Ifejika v Ifejika - another case about design rights and contact lenses





















In Ifejika v Ifejika and another [2011] EWPCC 31 (23 Nov 2011) His Honour Judge Birss QC (as he then was) ordered among other things an inquiry (or alternatively, by implication, an account) in relation to a lens care product the design rights in which he held to have been infringed by the claimant's brother by of a competing product. The claimant elected an account of profits and this came on before HH Judge Hacon on 17 June 2014 (Ifejika v Ifejika and another [2014] EWHC 2625 (IPEC) (31 July 2014)).

This case is interesting for two reasons. First, it was an account of profits rather than an inquiry as to damages. Accounts are not common in intellectual property cases. Secondly, neither side was legally represented at the hearing so the judge had to do justice as best he could. He was therefore bound to explain the principles by which an account is to be taken.

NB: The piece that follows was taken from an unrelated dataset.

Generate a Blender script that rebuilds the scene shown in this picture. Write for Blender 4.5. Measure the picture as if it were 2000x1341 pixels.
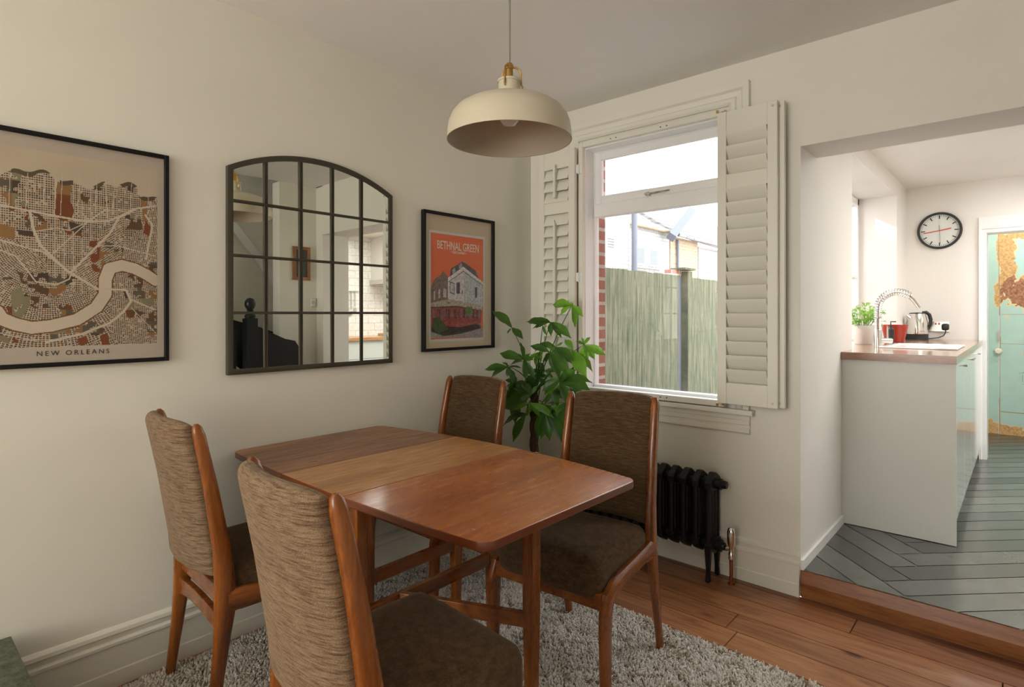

A factor that might have applied in other circumstances was that the defendant could have applied for a licence of right under s.237  of the Copyright, Designs and Patents Act 1988 which would have limited his liability to twice the amount payable by way of licence fees (see s.239 (1) (c) of the Act). In this case it made no difference because the judge did not think there was a realistic prospect that the Comptroller would settle a licence at less than 1% of the net profits made from the sales of the infringing products.

In computing the sums payable by the defendant His Honour considered the extent of the infringement. Only one feature of the claimant's design had been infringed and the parties disputed whether that feature was an important part of the product. The defendant argued that the feature was "physically a very modest part of the totality" of the product and suggested that the correct proportion of net profits to be attributed to that feature was 1%. The claimant described the feature as the "central hub" of the design and rejected the 1% figure without suggesting an alternative. The judge took a broad brush approach:
"32. I accept [the claimant's] implied submission that it is not appropriate to assess the proportion of profits to be attributed to the undercut feature solely by its physical proportion to the whole, which is in any event hard to gauge. Its functional importance is relevant. But I am not in a position to assess in detail whether it is, as [the claimant] submitted, a key functional feature or whether, as [the defendant] submitted, it plays a marginal role.
33. I have come to the view that the figure of 2% of net profits is about right on the basis that I doubt that the undercut feature is quite as insignificant as [the defendant] suggests, but as best as I can judge, more than doubling [the defendant's] figure of 1% would be going too far in allotting importance to the feature. That means that the relevant profit made by [the defendant] from the sale of the infringing .... products was 2% of £790,000, which is £15,800."
He thus ordered the defendant to pay £15,800 to his brother.

This decision should put an end to litigation that has rumbled on since 2008. Judge Birss QC set out the history in Ifejika v Ifejika and another [2011] EWPCC 28 (6 Oct 2011) when he heard an application to adjourn the trial:
"The case began in the High Court on 21st February 2008. The case came before HHJ Fysh QC sitting as a judge of the High Court in 2009 and in a judgment in October 2009 HHJ Fysh cancelled the Registered Design. Victor Ifejika appealed and his appeal was successful. The Court of Appeal reinstated the Registered Design (see the judgment of Maurice Kay, Rix and Patten LJJ [2010] EWCA Civ 563). The matter then proceeded in the High Court (Patents Court). Mr Justice Floyd transferred the matter to the Patents County Court in early 2011. The case first came before me on 10th March 2011. On that occasion I heard Victor Ifejika and Charles Ifejika in person. Charles Ifejika represents himself and (with permission) the second defendant. I asked the parties about their estimates of the potential magnitude of damages at stake. Both Victor Ifejika and Charles Ifejika were of the view that the likely damages in relation to the Lenscare product are of the order of £35. As regards the AMO product, Charles Ifejika's position is that the likely damages (if the case against him is proven, which of course he denies) may be of the order of £25,000. Victor Ifejika's position on the AMO product is that the likely damages may be of the order of £500,000."
In fact that £25,000 was an overestimate by nearly £10,000. One wonders what the parties could have achieved had they applied their energies to their respective businesses instead of fighting each other.